Bütün bu örnek olaylarda, bilinçli işçilerin ve devrimcilerin akılda tutması gereken husus, söylenen sözlerin ve söyleyenlerin kıymetinin söyletenden türediği gerçeğidir. Kılıçdaroğlu’nun veya AKP’li burjuva politikacılarının ağzından bal damlayabilir! Sendikacılar mangalda kül bırakmayabilir! Yılın bir günü işçi kasketiyle, madenci kaskıyla kameralara poz verebilirler! Hareketlenen işçilerin rüzgarıyla kitlelerin yanıbaşında veya önü sıra sürüklenebilirler! Bütün bu örneklerde kıymetli olan ve harekete geçirten güç işçi sınıfıdır! İşçilerin talep ve çıkarlarını Kılıçdaroğlu veya sendikacıların diline dolayan, işçi sınıfının hareketlenmesidir. Kralların başına kızıl serpuş, burjuva politikacılarının başına madenci kaskı geçirten güç, işçi sınıfının gücüdür!
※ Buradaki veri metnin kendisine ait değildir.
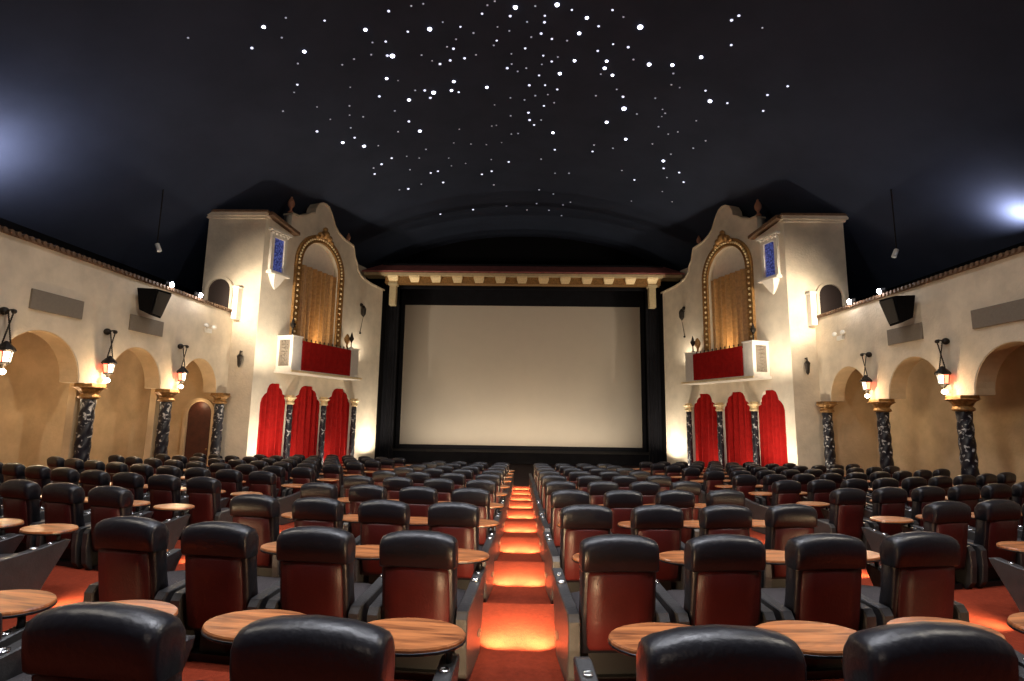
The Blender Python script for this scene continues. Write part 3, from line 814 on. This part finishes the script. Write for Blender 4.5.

Burjuva politikacılarının, devlet yöneticilerinin ve sendikacıların aynasında kendi yansımasını gören işçi sınıfı, sudaki aksine aşık mitolojideki Narcissus gibi davranmaktadır. Politikacılarda, devlet yöneticilerinde, sendikacılarda yansımasını gözlediği gücün kendi gücü, güzelliğin kendi güzelliği olduğunu fark ettiği gün, işçi sınıfı yaşadığı dünyayı değiştirmek için devasa bir adım atmış olacaktır.